Beginning in 2018, the Center for the Humanities and the Public Sphere, with the support of the Robert and Margaret Rothman Endowment for the Humanities and the College of Liberal Arts and Sciences, has supported UF faculty participation in summer programs at the National Humanities Center (NHC) in Research Triangle Park, North Carolina. These include: a one-month faculty residency at the NHC, and participation in virtual themed institutes that focus on practical teaching, research, and professionalization skills.
2021 Virtual Institute
Dr. Neil Weijer (George A. Smathers Libraries)
Podcasting the Humanities: Creating Digital Stories for the Public
The text of a book is only a part of the story that it tells. As curator of UF’s Rare Book Collection, Neil Weijer explores how people have transformed their own books to reflect changing needs and aspirations. Even if preserved, most of these stories are hidden from public view, but they can, and should, speak to us all. Neil Weijer intends to use podcasting to bring diverse voices to bear on the collections and empower more people to explore them. It is vital to keep the stories in these books alive and to create new meaning for the future.
2021 Summer Residency
Tace Hedrick (Professor, English and Center for Gender, Sexualities, and Women’s Studies)

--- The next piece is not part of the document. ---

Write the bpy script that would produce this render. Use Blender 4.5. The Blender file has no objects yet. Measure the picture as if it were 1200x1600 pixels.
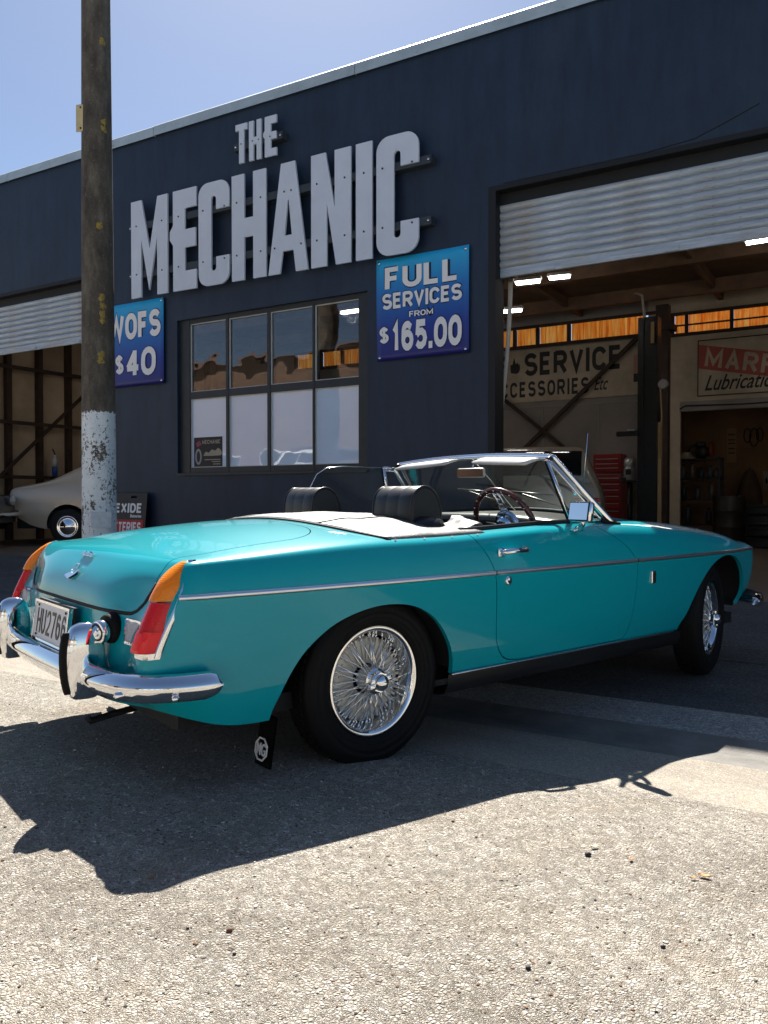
import bpy, bmesh, math, random
import numpy as np
from mathutils import Vector, Matrix

random.seed(7)
R = math.radians
SC = bpy.context.scene
COL = SC.collection

# ------------------------------------------------------------------ camera, sky, sun, exposure
CAM_H = 0.9664
cd = bpy.data.cameras.new('camera')
co = bpy.data.objects.new('camera', cd); COL.objects.link(co)
co.location = (0, 0, CAM_H)
co.rotation_euler = (R(90) - 0.0191, 0, 0)
cd.sensor_fit = 'VERTICAL'; cd.sensor_height = 36.0
cd.lens = 36.0 * 1248.06 / 1600.0
cd.clip_start = 0.05; cd.clip_end = 2000
SC.camera = co

SHX, SHY = 0.062, -0.8126            # ground shadow of a one metre stick
SUN_DIR = Vector((-SHX, -SHY, 1)).normalized()
SUN_EL = math.asin(SUN_DIR.z); SUN_AZ = math.atan2(SUN_DIR.x, SUN_DIR.y)
w = bpy.data.worlds.new('World'); SC.world = w; w.use_nodes = True
nt = w.node_tree
bg = nt.nodes['Background']
sky = nt.nodes.new('ShaderNodeTexSky'); sky.sky_type = 'NISHITA'; sky.sun_disc = False
sky.sun_elevation = SUN_EL; sky.sun_rotation = SUN_AZ
sky.air_density = 0.85; sky.dust_density = 0.5; sky.ozone_density = 2.0
nt.links.new(sky.outputs[0], bg.inputs[0]); bg.inputs[1].default_value = 0.05
sl = bpy.data.lights.new('sun', 'SUN'); sl.energy = 5.0; sl.angle = R(0.5); sl.color = (1, 0.95, 0.87)
so = bpy.data.objects.new('sun', sl); COL.objects.link(so)
so.rotation_euler = SUN_DIR.to_track_quat('Z', 'Y').to_euler(); so.location = (0, 10, 30)
SC.view_settings.view_transform = 'Standard'; SC.view_settings.look = 'None'
SC.view_settings.gamma = 1.0; SC.view_settings.exposure = 1.32; SC.view_settings.use_curve_mapping = False
SC.cycles.max_bounces = 10; SC.cycles.transparent_max_bounces = 16
SC.cycles.glossy_bounces = 6; SC.cycles.diffuse_bounces = 4

# ------------------------------------------------------------------ frames of reference
BYAW = R(148.706 - 180)                        # the facade runs along local +x, its inside is local +y
KB = 0.897
BORG = Vector((3.1207, 6.5849, 0))
BM = Matrix.Translation(BORG) @ Matrix.Rotation(BYAW, 4, 'Z')
CARM = Matrix.Translation((-0.4586, 3.3803, 0)) @ Matrix.Rotation(R(39.179), 4, 'Z')
FLOOR = 0.10
GP = [(-60, .20), (-30, .10), (-8.85, -.03), (-8.6, -.0), (-6.1, .05), (-5.8, .06), (-4.9, .03), (-4.55, -.01), (-4.02, -.042), (-3.82, -.062), (-3.64, -.045),
      (-3.32, -.022), (-2.6, .0), (-1.6, .025), (0, FLOOR)]
def gz(yl):                                     # ground height at local facade distance (negative = street side)
    xs = [p[0] for p in GP]; zs = [p[1] for p in GP]
    return float(np.interp(yl, xs, zs))
def gw(x, y):
    p = BM.inverted() @ Vector((x, y, 0))
    return gz(p.y)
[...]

Sexing the Cosmic Race: Gloria Anzaldúa, Ana Mendieta, Raphael Montañez Ortíz, and Walter Mercado, 1968-2019
This is a book about understanding the work of four United States artists: Chicanx lesbian writer Gloria Anzaldúa, Cuban American artist Ana Mendieta, Puerto Rican New Age performer Walter Mercado, and Nuyorican artist Rafael Montañez Ortíz. Their work has been grounded in two important movements. First, they were all deeply embedded in the Latinx and Chicanx counterculture movements of the 1960s and 70s, a period in the United States of heightened spiritual, cultural, and political activity. Second, they were profoundly influenced by Latin American spiritual beliefs and practices coming out of a long twentieth-century transnational investment in Latin American esoteric and New Age counterculture. In this way, United States ethnic racial and especially sexual concerns were intertwined with Latin American discourses, particularly Orientalized Indian and pre-Columbian indigenous spiritualities. These ideas and belief systems were and are used by these artists as ways of artistically reconceptualizing their own subjectivity as raced and sexualized minorities in the United States. My approach, from both sides of the transAmerican border, clarifies our understanding of their work through their appeals to a profoundly transnational American history that frequently used and connected together, across national borders, the lexicons of esoteric spirituality, race, and sexuality.